# Start of RECORDS SUPPLIED

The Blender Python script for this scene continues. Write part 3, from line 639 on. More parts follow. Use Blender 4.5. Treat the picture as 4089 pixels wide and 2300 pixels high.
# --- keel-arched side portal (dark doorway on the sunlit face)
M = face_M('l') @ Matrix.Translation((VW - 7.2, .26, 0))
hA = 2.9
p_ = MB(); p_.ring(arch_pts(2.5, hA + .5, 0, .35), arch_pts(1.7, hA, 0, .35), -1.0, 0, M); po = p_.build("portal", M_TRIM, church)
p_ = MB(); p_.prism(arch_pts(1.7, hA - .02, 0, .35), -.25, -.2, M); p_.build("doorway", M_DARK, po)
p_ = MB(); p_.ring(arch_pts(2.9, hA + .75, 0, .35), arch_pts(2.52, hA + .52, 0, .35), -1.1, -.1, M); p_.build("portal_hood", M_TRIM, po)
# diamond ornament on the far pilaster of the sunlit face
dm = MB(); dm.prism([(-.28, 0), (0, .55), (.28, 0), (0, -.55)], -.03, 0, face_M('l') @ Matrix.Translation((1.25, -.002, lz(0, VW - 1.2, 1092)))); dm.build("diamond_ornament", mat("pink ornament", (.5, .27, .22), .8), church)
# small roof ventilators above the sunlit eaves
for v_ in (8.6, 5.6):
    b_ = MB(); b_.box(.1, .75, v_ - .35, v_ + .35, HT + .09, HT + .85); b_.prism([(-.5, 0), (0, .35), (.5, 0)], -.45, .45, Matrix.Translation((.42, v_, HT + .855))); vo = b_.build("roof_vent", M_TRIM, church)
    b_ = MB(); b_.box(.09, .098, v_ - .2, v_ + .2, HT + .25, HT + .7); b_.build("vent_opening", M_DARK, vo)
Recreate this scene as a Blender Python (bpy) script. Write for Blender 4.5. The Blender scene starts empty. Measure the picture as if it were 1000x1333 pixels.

# End of RECORDS SUPPLIED

For the data above, state how many lines contain "script"; the number is the whole answer.

2